* _Short problem_: Copy out every line in which the string "Measure" occurs.

* _Scenes as source code_:
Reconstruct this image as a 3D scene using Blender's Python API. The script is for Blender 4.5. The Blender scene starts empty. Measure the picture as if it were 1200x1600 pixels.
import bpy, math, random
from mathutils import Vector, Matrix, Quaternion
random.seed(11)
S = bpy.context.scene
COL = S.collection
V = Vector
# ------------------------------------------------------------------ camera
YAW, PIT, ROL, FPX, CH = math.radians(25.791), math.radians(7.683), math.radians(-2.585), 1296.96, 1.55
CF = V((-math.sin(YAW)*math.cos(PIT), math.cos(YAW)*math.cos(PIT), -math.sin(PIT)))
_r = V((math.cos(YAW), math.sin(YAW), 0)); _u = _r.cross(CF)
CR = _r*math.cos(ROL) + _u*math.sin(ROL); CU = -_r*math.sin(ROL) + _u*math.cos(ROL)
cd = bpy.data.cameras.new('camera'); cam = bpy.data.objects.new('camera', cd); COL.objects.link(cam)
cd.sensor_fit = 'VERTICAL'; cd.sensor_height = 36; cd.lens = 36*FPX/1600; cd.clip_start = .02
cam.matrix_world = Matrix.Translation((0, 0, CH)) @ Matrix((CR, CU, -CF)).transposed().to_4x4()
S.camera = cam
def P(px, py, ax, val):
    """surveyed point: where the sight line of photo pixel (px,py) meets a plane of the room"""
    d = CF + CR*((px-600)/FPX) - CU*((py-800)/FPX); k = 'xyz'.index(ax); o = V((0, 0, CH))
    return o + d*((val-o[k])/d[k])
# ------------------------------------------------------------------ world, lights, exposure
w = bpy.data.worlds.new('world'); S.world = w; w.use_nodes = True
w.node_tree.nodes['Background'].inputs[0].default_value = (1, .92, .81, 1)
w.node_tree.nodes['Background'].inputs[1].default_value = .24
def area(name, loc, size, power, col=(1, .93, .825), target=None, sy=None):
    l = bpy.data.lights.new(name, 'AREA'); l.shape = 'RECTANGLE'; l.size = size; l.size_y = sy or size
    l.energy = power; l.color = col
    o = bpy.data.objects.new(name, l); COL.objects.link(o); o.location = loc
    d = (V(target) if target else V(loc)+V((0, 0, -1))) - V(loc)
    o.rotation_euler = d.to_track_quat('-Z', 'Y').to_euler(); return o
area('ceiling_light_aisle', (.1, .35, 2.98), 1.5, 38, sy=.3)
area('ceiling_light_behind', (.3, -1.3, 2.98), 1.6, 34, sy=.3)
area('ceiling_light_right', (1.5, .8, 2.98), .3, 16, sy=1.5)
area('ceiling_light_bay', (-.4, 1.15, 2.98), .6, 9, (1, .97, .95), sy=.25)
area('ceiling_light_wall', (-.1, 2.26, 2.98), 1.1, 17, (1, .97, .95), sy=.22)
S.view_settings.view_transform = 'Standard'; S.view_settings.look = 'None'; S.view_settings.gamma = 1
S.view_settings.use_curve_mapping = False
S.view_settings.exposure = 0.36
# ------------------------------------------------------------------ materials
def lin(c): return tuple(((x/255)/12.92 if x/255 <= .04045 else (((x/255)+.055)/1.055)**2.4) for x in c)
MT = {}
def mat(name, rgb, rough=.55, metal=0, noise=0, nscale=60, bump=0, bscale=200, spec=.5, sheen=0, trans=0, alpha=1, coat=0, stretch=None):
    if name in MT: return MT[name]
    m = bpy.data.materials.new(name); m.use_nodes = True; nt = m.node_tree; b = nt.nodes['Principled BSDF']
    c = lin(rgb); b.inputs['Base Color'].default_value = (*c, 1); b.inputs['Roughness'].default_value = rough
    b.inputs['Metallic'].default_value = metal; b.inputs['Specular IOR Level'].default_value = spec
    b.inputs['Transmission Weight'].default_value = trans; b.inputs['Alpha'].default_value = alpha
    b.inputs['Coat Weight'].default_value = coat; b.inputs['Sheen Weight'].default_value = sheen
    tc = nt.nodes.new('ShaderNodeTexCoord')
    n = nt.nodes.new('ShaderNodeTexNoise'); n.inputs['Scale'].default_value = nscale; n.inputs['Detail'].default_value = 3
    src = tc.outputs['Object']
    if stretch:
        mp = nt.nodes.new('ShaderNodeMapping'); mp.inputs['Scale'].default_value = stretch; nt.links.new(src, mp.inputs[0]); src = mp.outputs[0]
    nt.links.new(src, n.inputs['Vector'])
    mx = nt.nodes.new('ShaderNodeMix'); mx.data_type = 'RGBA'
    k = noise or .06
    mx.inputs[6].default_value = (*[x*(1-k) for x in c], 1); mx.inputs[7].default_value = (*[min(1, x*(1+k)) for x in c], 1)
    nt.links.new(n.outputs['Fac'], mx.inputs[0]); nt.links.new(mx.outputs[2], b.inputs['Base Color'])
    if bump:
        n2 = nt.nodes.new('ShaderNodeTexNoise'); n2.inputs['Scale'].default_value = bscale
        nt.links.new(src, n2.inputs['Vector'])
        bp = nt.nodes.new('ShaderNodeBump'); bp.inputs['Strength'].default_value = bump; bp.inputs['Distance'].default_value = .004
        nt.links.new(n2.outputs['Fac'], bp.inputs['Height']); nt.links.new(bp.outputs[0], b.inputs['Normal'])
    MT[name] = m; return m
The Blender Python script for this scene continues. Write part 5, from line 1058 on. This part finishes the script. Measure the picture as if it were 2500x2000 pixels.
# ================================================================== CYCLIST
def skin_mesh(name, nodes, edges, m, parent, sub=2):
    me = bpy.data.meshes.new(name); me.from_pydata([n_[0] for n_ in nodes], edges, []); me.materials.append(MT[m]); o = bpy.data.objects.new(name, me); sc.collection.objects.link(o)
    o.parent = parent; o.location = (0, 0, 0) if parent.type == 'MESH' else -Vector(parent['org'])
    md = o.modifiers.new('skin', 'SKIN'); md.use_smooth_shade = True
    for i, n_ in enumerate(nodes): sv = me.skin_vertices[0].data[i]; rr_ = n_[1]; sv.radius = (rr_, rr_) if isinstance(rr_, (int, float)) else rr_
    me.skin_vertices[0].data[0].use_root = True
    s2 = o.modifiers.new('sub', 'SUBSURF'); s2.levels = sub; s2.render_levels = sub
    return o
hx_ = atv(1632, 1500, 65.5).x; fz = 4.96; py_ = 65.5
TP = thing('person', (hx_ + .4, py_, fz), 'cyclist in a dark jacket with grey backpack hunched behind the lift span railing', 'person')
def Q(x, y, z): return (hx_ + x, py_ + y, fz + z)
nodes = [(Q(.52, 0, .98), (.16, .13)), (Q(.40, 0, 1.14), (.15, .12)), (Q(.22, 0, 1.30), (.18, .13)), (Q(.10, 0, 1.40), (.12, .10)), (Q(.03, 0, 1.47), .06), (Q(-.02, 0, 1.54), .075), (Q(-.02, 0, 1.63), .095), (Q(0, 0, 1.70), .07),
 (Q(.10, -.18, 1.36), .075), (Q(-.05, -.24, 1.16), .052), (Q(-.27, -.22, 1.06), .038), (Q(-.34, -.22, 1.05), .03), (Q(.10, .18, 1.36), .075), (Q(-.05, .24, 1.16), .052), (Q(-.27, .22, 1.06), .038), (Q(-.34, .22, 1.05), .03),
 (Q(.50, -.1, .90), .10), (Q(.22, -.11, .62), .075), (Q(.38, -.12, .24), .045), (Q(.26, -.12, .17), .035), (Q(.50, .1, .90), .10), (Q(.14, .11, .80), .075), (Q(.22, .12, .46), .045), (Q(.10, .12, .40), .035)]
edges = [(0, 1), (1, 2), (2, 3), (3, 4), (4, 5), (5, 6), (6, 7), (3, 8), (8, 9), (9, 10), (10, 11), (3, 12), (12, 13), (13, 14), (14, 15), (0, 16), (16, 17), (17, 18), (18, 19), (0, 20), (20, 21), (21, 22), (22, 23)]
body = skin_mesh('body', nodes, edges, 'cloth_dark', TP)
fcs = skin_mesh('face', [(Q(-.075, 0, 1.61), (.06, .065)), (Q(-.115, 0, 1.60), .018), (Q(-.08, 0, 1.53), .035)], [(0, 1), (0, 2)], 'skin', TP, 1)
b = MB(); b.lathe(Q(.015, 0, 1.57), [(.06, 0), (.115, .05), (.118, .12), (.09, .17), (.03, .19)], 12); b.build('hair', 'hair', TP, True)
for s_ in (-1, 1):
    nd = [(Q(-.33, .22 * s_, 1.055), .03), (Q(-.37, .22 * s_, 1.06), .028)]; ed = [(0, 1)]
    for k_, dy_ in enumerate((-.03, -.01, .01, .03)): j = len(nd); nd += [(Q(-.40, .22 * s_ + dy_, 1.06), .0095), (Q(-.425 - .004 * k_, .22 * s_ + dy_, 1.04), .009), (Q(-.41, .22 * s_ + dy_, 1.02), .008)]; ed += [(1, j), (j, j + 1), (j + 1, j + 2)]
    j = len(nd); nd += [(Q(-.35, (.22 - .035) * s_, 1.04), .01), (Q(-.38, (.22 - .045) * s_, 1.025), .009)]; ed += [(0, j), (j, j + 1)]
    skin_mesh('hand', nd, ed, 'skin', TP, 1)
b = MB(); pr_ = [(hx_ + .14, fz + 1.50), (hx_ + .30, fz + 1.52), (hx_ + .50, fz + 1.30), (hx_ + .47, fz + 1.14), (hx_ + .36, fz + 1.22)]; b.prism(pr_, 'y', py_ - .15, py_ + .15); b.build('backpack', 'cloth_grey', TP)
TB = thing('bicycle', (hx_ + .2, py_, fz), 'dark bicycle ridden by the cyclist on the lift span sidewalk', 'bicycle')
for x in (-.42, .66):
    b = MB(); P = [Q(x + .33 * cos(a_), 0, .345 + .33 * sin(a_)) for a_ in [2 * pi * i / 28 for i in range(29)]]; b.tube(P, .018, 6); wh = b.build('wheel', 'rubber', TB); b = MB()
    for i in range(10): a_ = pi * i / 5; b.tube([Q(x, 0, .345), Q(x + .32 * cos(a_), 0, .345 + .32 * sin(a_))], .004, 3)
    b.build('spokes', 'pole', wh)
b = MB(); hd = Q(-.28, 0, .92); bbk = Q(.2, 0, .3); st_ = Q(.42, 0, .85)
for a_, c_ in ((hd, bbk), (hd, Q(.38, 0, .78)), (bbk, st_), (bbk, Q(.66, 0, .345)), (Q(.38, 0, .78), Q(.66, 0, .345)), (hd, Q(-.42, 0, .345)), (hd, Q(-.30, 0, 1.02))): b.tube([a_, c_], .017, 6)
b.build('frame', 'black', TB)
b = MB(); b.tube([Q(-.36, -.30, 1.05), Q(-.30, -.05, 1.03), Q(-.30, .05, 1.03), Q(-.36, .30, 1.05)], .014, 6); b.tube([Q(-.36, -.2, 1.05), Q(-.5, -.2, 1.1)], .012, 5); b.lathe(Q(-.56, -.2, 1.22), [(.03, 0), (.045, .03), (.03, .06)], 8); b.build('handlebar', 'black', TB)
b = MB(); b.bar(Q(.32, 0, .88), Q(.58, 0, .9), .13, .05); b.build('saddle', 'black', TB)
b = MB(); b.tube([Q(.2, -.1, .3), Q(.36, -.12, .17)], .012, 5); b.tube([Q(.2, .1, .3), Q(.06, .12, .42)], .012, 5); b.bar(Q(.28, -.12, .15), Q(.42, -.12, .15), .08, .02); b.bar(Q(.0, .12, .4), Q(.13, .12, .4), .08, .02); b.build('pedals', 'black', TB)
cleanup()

* _Solution to the problem_:
Reconstruct this image as a 3D scene using Blender's Python API. The script is for Blender 4.5. The Blender scene starts empty. Measure the picture as if it were 1200x1600 pixels.
The Blender Python script for this scene continues. Write part 5, from line 1058 on. This part finishes the script. Measure the picture as if it were 2500x2000 pixels.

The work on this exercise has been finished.